Scripts that build scenes
○ ○ ○ ○

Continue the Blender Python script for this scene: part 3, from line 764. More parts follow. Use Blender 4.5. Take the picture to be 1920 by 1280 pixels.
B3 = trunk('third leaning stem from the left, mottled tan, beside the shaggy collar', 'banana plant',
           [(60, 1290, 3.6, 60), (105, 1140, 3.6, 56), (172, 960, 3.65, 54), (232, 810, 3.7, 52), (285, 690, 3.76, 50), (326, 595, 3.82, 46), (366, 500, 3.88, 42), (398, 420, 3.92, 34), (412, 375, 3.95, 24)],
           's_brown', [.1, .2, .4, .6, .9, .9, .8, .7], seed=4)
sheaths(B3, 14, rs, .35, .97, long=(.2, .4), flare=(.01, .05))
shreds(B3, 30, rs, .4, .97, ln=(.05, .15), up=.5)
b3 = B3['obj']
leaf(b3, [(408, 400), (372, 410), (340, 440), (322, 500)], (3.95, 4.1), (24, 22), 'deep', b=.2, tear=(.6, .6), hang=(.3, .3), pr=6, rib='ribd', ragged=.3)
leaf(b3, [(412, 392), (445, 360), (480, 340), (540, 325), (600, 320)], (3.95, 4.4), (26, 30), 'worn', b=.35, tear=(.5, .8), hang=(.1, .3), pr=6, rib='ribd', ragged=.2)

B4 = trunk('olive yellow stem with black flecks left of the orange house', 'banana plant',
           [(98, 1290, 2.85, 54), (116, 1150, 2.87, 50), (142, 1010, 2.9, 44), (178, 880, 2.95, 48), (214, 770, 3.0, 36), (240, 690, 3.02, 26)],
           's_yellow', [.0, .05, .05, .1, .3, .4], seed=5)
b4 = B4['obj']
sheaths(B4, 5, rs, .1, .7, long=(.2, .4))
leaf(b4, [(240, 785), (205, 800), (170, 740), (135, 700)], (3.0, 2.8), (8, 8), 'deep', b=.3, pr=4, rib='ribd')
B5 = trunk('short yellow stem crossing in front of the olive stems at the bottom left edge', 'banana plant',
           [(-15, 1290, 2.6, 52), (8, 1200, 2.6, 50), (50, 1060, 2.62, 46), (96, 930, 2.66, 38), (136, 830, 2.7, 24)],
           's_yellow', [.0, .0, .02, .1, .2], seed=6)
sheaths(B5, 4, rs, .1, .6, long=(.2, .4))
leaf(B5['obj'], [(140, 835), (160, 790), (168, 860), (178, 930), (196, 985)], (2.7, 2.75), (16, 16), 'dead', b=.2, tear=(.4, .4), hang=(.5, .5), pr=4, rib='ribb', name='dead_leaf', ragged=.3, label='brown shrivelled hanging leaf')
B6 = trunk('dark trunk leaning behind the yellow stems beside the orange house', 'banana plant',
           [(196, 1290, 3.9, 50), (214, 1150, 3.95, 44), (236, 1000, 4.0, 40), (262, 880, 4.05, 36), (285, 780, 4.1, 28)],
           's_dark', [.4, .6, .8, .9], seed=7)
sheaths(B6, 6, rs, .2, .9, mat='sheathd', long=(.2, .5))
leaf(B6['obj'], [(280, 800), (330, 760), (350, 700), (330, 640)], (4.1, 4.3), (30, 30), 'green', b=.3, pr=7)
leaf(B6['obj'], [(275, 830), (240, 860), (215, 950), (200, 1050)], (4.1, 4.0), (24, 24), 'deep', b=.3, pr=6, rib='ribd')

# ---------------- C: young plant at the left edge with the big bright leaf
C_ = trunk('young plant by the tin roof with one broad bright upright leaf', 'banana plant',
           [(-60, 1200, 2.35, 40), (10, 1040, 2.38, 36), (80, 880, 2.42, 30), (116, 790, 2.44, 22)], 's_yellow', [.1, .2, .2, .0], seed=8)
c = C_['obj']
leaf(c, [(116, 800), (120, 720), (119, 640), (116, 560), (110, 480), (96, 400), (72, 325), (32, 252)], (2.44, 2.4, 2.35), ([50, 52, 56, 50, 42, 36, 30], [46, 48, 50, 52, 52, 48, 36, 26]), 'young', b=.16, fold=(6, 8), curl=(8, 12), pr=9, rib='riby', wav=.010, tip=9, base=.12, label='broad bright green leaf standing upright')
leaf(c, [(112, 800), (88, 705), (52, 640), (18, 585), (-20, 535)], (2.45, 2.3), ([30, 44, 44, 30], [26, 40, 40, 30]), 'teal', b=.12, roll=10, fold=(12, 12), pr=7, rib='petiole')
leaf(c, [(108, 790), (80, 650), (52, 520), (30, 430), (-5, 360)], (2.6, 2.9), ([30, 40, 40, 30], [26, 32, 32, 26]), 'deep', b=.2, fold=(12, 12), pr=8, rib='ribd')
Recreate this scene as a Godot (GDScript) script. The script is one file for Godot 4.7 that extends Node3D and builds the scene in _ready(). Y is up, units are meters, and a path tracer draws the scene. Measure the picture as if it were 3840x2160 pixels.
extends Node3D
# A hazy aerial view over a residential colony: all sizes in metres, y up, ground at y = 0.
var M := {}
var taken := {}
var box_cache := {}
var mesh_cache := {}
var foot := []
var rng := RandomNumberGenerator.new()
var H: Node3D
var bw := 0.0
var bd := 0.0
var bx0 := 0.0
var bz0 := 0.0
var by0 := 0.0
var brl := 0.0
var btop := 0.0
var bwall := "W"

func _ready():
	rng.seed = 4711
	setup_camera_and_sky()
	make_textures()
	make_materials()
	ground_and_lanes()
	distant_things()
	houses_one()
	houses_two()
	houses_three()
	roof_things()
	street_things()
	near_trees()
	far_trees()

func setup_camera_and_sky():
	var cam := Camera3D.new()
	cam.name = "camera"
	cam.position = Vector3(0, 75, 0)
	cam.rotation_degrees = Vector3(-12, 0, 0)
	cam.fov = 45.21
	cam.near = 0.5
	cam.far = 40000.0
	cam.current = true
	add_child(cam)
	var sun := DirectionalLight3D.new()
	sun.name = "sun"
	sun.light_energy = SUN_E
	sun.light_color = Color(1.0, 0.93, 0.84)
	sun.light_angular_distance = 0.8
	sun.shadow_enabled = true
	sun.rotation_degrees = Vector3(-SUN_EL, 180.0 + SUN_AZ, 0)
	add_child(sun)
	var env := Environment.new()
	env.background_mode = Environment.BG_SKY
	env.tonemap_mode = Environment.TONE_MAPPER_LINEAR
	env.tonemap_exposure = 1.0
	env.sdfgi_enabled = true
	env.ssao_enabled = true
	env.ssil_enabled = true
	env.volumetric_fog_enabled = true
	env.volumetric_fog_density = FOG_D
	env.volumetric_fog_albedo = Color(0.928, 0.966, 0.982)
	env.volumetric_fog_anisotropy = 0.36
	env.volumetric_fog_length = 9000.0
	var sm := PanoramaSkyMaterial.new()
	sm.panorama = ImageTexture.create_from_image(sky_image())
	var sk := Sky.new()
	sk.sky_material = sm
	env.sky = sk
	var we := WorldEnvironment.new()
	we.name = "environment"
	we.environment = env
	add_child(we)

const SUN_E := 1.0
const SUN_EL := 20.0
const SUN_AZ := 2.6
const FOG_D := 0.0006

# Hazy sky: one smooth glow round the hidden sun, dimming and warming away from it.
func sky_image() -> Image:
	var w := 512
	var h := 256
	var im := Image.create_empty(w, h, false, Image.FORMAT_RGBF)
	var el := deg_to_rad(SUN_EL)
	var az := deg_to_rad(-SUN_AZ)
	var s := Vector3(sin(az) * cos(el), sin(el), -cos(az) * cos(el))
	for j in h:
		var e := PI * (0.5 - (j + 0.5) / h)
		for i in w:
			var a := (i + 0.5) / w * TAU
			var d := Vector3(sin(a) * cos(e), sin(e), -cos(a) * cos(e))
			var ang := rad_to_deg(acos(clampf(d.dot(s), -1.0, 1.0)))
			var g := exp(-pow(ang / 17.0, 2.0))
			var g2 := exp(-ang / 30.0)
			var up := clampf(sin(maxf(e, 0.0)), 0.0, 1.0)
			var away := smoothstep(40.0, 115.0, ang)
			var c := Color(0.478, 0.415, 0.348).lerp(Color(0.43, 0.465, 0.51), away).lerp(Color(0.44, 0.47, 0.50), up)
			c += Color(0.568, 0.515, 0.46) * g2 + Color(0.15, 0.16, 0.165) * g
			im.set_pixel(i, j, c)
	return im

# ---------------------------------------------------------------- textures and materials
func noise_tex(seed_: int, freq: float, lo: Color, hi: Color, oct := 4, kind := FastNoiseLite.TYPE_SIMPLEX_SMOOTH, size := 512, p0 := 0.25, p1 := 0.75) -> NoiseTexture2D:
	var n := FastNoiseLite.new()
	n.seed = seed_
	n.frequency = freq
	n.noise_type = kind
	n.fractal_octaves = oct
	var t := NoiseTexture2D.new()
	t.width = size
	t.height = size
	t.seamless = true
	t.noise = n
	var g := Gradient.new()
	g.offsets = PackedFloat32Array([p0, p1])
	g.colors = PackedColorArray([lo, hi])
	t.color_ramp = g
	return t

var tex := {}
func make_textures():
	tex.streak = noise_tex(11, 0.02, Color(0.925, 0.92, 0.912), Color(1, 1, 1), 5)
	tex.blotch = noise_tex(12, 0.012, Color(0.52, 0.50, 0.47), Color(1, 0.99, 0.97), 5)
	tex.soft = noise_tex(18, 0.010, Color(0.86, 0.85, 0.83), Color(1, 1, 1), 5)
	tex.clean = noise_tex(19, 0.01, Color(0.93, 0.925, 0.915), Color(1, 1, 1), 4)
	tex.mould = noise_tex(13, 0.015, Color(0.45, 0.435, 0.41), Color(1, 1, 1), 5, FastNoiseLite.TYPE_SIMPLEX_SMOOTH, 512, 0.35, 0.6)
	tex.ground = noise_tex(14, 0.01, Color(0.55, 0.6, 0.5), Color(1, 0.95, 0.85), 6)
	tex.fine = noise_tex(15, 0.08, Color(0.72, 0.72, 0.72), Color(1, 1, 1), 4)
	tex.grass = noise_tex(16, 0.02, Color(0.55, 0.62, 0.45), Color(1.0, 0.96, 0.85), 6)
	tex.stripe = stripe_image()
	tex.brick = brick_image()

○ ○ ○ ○

Repeat, exactly and only, the lines from the beginning of the material through the line that contains "pr=6, rib='ribd', ragged=.2)".

Continue the Blender Python script for this scene: part 3, from line 764. More parts follow. Use Blender 4.5. Take the picture to be 1920 by 1280 pixels.
B3 = trunk('third leaning stem from the left, mottled tan, beside the shaggy collar', 'banana plant',
           [(60, 1290, 3.6, 60), (105, 1140, 3.6, 56), (172, 960, 3.65, 54), (232, 810, 3.7, 52), (285, 690, 3.76, 50), (326, 595, 3.82, 46), (366, 500, 3.88, 42), (398, 420, 3.92, 34), (412, 375, 3.95, 24)],
           's_brown', [.1, .2, .4, .6, .9, .9, .8, .7], seed=4)
sheaths(B3, 14, rs, .35, .97, long=(.2, .4), flare=(.01, .05))
shreds(B3, 30, rs, .4, .97, ln=(.05, .15), up=.5)
b3 = B3['obj']
leaf(b3, [(408, 400), (372, 410), (340, 440), (322, 500)], (3.95, 4.1), (24, 22), 'deep', b=.2, tear=(.6, .6), hang=(.3, .3), pr=6, rib='ribd', ragged=.3)
leaf(b3, [(412, 392), (445, 360), (480, 340), (540, 325), (600, 320)], (3.95, 4.4), (26, 30), 'worn', b=.35, tear=(.5, .8), hang=(.1, .3), pr=6, rib='ribd', ragged=.2)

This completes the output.